Ri-i-ing!
"Mr. Bays?"
"Yes, this is Mr. Bays."
"Yes, sir, would you come back to the credit union, please? Yes, thank you. We need you to sign your application paper, it's ready now. And, btw, your wife says she received a phone call about your credit card. We'll check into that, too, while you're here."
Foregoing the haircut he was in line to get, he walks back to the credit union.
Opens a glass double door, steps around the corner to the desk of Miss Maylee, and sits down.
Very nicely the orange 6 ft. distancing circles have been removed from the floor, but the plexiglas partition still remains. He's sitting down on one side, she's smiling from the other. Keyboard clicks and clatters.

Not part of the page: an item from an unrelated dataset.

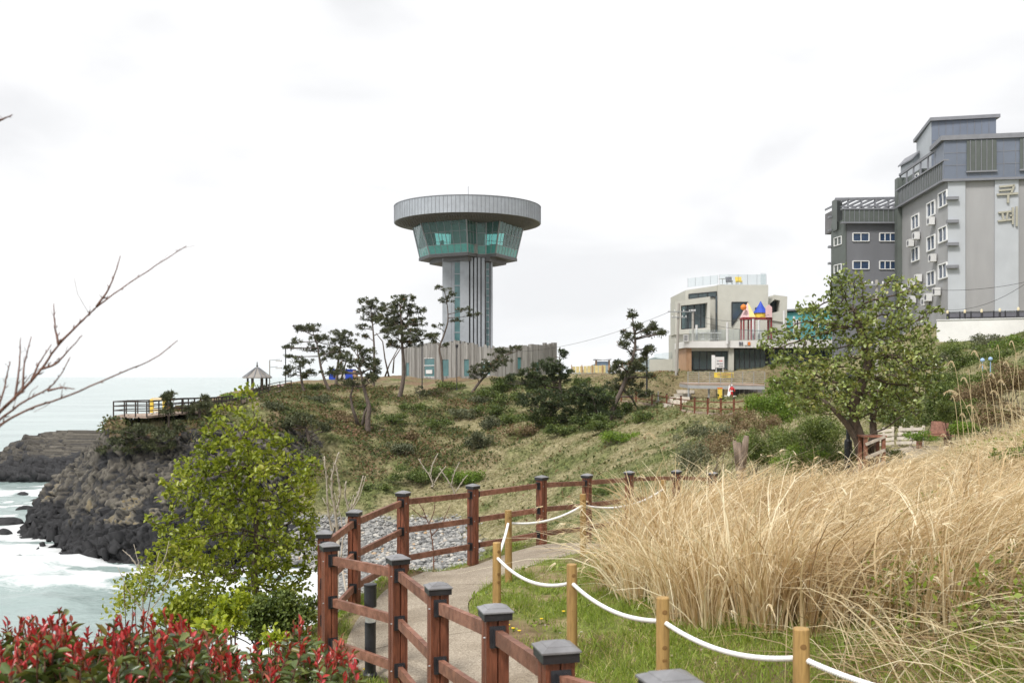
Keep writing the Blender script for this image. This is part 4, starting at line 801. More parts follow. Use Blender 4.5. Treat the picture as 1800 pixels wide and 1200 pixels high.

Her eyes and mind are computing.
She asks him to confirm his date of birth.
"January xx, 19xx"
She asks him to recite his social security.
He does this by heart, "3xx-666-xxx9."
Miss Maylee, upon bringing up all the particulars on his credit card account onto her computer screen, asks to see the card while holding out her hand to receive it.
All of this he tells me over the phone, how he'd checked his account online just minutes earlier. And that he told her that there was no fraud. Immediately she says, "Oh, yes there was!" and here he uses his fake whiny baby crying voice, "SHE CUT IT UP!"
"I was gonna get a haircut, and she pulled out her scissors and CUT UP MY CREDIT CARD!"